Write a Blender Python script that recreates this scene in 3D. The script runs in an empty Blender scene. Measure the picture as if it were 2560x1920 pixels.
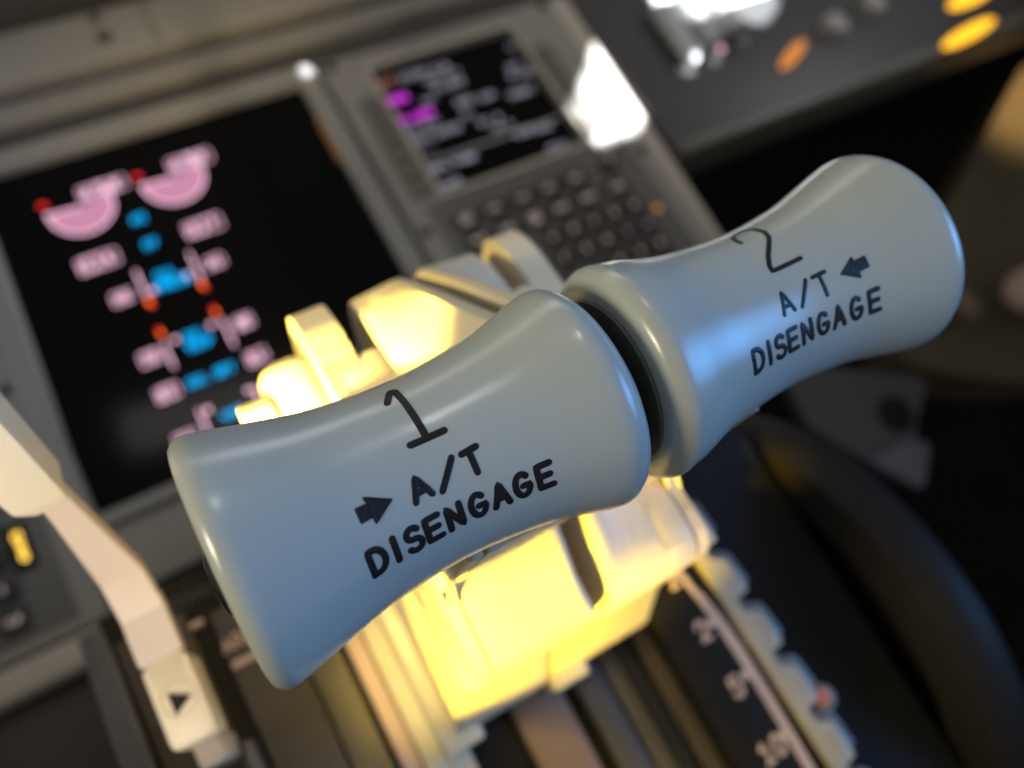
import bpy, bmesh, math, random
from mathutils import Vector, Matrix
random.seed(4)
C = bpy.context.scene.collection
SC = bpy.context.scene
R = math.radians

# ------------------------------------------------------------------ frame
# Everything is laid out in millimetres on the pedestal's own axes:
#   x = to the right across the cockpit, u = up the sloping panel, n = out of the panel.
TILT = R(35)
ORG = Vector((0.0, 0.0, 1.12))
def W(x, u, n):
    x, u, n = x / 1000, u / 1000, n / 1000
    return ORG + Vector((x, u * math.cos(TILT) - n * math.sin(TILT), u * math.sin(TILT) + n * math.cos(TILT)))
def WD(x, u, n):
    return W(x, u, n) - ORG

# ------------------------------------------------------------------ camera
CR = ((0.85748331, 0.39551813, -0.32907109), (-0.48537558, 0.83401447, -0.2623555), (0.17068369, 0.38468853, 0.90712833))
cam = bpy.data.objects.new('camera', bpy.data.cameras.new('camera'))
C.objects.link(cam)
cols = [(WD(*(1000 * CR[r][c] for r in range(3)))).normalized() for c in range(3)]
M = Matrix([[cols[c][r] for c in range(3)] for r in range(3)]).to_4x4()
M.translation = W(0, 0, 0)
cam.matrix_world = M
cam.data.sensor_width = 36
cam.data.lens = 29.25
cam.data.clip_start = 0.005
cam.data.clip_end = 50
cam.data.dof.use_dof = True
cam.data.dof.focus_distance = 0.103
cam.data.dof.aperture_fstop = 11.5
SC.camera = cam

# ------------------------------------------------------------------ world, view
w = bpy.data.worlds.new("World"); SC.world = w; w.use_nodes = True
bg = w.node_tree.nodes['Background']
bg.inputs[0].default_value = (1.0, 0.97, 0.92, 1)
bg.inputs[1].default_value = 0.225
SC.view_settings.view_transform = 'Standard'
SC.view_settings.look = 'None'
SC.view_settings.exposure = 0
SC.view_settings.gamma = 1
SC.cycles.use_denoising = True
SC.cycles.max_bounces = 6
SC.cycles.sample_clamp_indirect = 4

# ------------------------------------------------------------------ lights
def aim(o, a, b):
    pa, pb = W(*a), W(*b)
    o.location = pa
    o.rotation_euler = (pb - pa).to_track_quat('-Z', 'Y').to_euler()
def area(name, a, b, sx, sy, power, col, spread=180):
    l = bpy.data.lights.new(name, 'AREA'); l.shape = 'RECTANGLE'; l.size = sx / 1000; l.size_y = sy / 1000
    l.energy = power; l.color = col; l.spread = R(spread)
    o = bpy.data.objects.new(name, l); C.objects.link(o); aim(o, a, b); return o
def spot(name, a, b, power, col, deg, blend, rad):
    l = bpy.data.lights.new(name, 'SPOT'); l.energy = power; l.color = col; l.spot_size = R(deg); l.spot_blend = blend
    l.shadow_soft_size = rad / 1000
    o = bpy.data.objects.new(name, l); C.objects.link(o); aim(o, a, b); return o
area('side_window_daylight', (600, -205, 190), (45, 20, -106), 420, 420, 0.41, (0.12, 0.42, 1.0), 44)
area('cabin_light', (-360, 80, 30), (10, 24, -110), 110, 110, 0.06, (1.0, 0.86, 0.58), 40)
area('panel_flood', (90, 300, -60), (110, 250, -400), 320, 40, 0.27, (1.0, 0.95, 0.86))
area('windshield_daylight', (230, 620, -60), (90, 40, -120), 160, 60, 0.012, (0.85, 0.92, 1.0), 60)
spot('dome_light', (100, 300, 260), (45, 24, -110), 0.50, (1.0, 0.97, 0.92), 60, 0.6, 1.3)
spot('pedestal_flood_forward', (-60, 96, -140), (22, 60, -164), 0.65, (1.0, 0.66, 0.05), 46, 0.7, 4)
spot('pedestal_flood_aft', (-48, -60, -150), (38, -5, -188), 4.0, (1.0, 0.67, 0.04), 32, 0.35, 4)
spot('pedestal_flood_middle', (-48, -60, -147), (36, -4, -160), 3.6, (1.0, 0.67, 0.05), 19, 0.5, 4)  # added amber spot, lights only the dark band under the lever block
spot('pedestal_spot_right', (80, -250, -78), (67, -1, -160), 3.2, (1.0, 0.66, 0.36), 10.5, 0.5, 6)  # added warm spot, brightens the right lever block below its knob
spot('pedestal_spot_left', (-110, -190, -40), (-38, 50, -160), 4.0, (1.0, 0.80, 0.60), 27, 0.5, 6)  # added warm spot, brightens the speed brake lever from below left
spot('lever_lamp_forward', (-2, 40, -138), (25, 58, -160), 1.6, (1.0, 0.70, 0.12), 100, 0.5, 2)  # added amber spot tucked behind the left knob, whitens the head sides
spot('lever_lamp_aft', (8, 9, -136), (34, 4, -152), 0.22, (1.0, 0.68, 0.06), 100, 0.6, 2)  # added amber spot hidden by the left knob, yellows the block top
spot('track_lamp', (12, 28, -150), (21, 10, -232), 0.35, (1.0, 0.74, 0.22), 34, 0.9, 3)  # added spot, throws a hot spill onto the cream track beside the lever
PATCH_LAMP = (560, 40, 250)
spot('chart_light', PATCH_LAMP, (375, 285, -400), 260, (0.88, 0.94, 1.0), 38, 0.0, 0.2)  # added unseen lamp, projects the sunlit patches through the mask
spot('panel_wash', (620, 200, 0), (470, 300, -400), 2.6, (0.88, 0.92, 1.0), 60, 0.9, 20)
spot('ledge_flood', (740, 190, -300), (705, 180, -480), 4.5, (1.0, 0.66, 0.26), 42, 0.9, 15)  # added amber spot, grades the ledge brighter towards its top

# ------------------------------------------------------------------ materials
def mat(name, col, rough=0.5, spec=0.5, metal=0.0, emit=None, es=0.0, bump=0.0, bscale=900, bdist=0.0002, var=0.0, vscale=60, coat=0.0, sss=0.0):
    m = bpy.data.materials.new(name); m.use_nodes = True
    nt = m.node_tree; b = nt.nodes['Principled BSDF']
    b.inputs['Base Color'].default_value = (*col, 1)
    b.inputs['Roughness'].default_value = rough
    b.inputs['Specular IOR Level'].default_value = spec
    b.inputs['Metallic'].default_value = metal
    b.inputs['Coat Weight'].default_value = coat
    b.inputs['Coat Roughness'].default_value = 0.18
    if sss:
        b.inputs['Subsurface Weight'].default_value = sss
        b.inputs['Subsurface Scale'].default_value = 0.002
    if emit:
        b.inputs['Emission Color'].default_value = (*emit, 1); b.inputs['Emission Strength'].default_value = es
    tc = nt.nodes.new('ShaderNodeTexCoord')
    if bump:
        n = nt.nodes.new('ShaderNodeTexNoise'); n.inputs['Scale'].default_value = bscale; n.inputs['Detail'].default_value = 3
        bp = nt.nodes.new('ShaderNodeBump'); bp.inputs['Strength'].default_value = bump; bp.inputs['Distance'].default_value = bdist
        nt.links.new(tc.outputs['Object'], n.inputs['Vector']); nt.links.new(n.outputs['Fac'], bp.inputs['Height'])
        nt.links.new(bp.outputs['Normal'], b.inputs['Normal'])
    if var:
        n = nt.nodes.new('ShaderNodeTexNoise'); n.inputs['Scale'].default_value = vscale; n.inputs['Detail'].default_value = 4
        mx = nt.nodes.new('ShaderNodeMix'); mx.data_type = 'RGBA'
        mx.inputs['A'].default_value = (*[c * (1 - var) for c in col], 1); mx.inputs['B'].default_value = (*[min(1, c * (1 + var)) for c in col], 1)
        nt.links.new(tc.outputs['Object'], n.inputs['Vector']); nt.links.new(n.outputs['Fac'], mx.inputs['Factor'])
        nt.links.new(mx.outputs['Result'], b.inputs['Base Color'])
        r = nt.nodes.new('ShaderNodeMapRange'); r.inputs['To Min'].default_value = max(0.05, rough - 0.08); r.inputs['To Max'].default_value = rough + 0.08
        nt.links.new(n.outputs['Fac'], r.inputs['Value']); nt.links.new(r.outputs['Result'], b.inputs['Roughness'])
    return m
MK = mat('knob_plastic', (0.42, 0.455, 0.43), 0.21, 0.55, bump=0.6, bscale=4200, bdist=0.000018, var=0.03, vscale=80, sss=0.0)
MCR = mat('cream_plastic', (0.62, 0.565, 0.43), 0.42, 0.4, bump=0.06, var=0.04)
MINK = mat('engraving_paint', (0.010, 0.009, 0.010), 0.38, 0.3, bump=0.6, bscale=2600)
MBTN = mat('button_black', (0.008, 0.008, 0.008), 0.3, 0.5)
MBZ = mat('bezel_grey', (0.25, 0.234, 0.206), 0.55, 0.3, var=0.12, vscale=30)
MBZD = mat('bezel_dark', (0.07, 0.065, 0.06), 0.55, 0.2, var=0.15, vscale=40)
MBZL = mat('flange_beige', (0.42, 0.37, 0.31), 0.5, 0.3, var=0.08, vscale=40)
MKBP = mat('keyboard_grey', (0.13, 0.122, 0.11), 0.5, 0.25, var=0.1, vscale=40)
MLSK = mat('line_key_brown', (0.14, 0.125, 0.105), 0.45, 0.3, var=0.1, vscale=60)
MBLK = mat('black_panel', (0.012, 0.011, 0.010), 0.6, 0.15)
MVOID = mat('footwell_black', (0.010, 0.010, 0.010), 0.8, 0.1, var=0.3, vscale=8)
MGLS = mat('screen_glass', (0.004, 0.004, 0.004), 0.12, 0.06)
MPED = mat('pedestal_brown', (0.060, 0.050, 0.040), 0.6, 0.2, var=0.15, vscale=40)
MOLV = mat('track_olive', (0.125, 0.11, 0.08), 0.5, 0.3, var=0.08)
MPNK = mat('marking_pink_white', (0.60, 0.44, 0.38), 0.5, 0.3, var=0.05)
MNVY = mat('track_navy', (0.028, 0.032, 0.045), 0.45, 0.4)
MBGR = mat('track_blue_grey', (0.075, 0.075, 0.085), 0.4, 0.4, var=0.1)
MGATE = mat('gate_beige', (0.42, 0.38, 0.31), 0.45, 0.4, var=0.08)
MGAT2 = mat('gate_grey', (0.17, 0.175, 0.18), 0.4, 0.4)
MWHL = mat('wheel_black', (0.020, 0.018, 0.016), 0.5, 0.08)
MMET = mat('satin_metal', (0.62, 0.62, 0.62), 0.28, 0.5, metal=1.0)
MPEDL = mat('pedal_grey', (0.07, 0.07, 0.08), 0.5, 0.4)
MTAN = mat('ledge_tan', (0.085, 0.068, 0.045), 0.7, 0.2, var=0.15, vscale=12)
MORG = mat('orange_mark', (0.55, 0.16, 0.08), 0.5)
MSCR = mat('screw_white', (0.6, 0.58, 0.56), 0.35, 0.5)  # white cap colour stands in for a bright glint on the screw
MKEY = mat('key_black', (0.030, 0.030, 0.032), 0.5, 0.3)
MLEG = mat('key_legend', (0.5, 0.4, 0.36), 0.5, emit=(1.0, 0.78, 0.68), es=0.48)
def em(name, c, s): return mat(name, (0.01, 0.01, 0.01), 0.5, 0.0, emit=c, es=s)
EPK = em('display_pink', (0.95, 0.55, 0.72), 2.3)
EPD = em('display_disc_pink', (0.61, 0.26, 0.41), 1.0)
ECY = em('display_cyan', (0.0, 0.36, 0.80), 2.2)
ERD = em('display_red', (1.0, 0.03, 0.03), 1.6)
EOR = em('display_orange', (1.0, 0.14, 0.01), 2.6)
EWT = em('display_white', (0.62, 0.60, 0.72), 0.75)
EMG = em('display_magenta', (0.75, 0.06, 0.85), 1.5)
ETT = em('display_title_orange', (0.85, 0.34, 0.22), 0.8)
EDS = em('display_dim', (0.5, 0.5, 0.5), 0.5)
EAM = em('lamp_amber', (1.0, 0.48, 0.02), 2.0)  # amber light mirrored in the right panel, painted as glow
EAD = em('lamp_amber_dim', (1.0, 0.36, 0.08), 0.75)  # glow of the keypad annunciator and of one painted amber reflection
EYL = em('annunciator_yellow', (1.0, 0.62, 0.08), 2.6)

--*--

Wherever a line in the data above holds "scene", copy that line.

Write a Blender Python script that recreates this scene in 3D. The script runs in an empty Blender scene. Measure the picture as if it were 2560x1920 pixels.
C = bpy.context.scene.collection
SC = bpy.context.scene